Tuesday, January 24, 2012

Hey, Mr. Guitar Man, play a song for me.

There are hard days, and then there are hard days that are also good days. Yesterday was one of those both days. And like my aunt Jenni said, it was a bittersweetness that was more sweet than bitter. It was wonderful to be with all of my family and extended family. It was wonderful to remember my granny, and to rejoice in the amazingness that was her life. It was wonderful to learn new things about her, including the fact that on her wedding day, she told her close friend that she was tempted to wear a sign on her back that said, "I made this dress myself!" When I heard that I was so happy, and so glad that on my wedding day she didn't have to tell people, because I announced it for her with a microphone right after after S and I shared our wedding vows. Many people really did sit with her and talk with her about it. It was probably heaven for her. The second story I loved that I had not heard before concerned her time as an elementary teacher. Everything she did, she did big. When her 5th graders finished a book, she would give them permission to stand on top of their desk and shout, "I finished Charlie and the Chocolate Factory!" (or whatever book they happened to finish). I would have loved that as a 5th grader. I think I would still love that now. (I finished Fear and Trembling! I finished Either/Or! I finished an almost 900 page biography on Kierkegaard! etc.)

It was amazing to reflect on the legacy that my granny left us. It was wonderful to be filled with immense gratitude that she was mine. But, the most wonderful thing of all happened after the funeral, when we gathered back at her house. It also happened to be the first time that I made it there. Thankfully it was not the sadness that I suspected it would be, likely because by then I had already done much harder things (like viewed my granny and even helped my aunts and mom dress her for her burial). The second of those parenthetical remarks is something I would never have suspected I would do. It came about after my dad suggested that I could help with it, and I was filled with one part fear but two parts unexplainable desire to accept his offer. Dressing her was strange at first, and made me stream tears, but was also a sweet experience--sweeter than I can express. But back to the most wonderful part. The most wonderful part was sitting around with my cousins, and aunts and uncles, and parents, and siblings singing all of the old songs we used to sing together with my grandparents, and that my immediate family used to sing on long road trips, before ipods and laptops and dvd players. It was extra nice because my uncle Davey is an extra nice guitar/fiddle/everything player (and by that I mean he is an incredibly, incredibly talented guitar/fiddle/everything player). He could play every song requested by heart. And do it well. And know the words. My cousin's husband joined him on the banjo, and other cousins took turns on the second guitar. My family members also have very beautiful voices, and while mine does not match theirs in talent, it hopefully makes up for it in sincerity and earnestness. We sang so many of my heart songs, my Hunt songs. So many of my granny's too, making it a very fitting tribute. And thanks to the magic of my dad's recorder and/or email, I am able to listen to these songs today, just one day later. It is heaven. It is home.

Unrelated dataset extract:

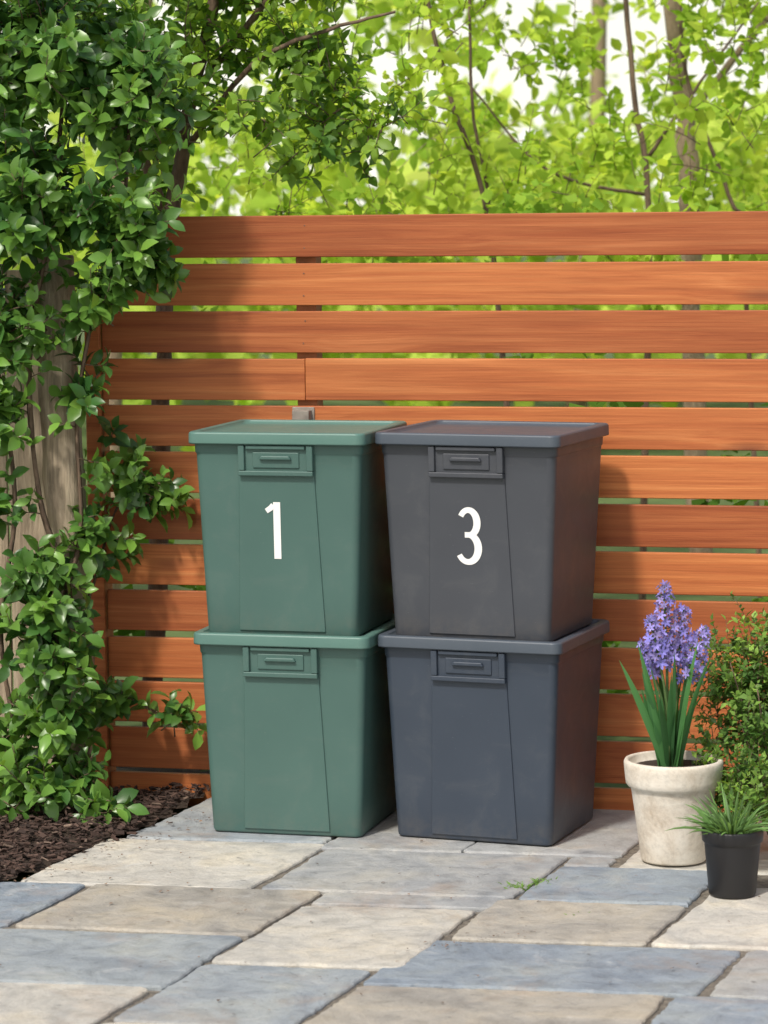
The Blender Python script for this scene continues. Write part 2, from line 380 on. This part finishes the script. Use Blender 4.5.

Joey posted a video! (His voice is the strongest here, as it is closest in proximity, but it will give you a small taste.)



Other of my favorite sung songs:
Let it Be
Brown Eyed Girl
I'll Fly Away
Swing Low, Sweet Chariot
Long Black Veil
Old Slew Foot
The Weight
MTA
You are my Sunshine
59th Street Bridge Song
Prisoner's Song
Man of Constant Sorrow
Lodi
Fulsome Prison Blues
Leaving on a Jet Plane
Mr. Tambourine Man
Bad Moon Rising
Beautiful Brown Eyes
Battle of New Orleans

2 comments:

Newt said...

Aw Rachel that's beautiful. What a wonderful way to remember your grandmother! There's something about singing together that really means something. A heart's song.

Rachel. said...

So special and so unifying. It somehow reminds me a little of that Easter when every person sat in your family's living room and had to play the violin.